Miller is rotating at center with junior Cole Conrad and true freshman Will Farniok while sophomore Michael Decker continues to sit out while recovering from injury.

When Miller says they’re sharing equal repetitions, he really means they’re sharing equal repetitions. All three are working with all units.

“Everyone is getting the same amount of reps,” Miller said. “We’re working on becoming a better team as a whole, not just getting the top guys better. It’s about development.”

Austin said Miller entered the center competition out of necessity, more than anything, as Conrad also began the spring sidelined with an injury. But Miller remains a part of the mix even with Conrad back to practice.

“He’s doing a pretty good job of hanging there and rolling with the punches,” Austin said of Miller. “As a center, you can’t let the highs get too high or the lows get too low. He does a good job of really making the calls when he needs to make them. He’s a voice out there.”

Frost said before spring practices began that his no-huddle, tempo offense does favors for the offensive linemen. The tempo wears out defenders and keeps them on their toes.
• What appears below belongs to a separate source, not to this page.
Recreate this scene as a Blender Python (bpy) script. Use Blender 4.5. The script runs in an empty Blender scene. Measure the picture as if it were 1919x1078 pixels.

Overall as an offense, coaches are trying to put stress on the defense, creating mismatches, scheming and finding opponents’ weaknesses. In that regard, they’ll use tempo to their advantage.

“If our offensive line can get lined up, they’ll be able to come off the ball and set a new point of attack,” Nebraska offensive coordinator Troy Walters said. “We’ll do different things with blocking structures. We’ll read different defensive personnel – it may be a defensive lineman, it may be a linebacker.

“Once you read a guy, now you slow him down, because he’s not sure whether to take the quarterback or take the running back or what we’re going to do. As long as we’re playing fast and we’re putting stress on the defense, then that’s to our advantage.”

Austin described how a tempo offense forces defenders to lose their technique in favor of simply getting calls.

“So many times we’re in a play, in the middle of play, and these guys might not have their hand in the ground,” Austin said. “Obviously, if you don’t have your hand in the ground, you’re not going to get into position. There went your technique. You’re still trying to figure out what call was. Now you’re mad at your buddy. Now, we just continue to pour it on.”

Comparable, he said, to throwing the opponent in the deep end of the pool with no life jacket.

Miller, for one, loves the tempo offense. It indeed favors offensive linemen who line up in the same spot regardless of the formation.

“It’s about a sense of urgency for the O-line,” Miller said. “It’s getting lined up, getting calls, going to work. We have to have a better sense of urgency going into practice and treat every day like a game day.”

Miller likes to think he was born a competitor, just like his new head coach.

“He’s definitely got that, and he’s instilled that in us,” Miller said of Frost, the former Nebraska quarterback in his first season as head coach. “It’s coming out to practice like it’s a game day. Treat it with a sense of urgency. It’s going to war every single day, especially down in the trenches. You’ve got to pick up your lunch pail and go to work.”

Frost said Tuesday was the best day of the spring for the offensive line, that he saw more competitors who are embracing their roles and attacking.

Of course, he wants more of it, and from everyone on the team. But the guys in the trenches are a good group to start.

“Nebraska football is built on guys that won’t quit, won’t give up," Frost said. "We’re going to be tough and refuse to lose. We’ve got some of it. We need to build more of it.”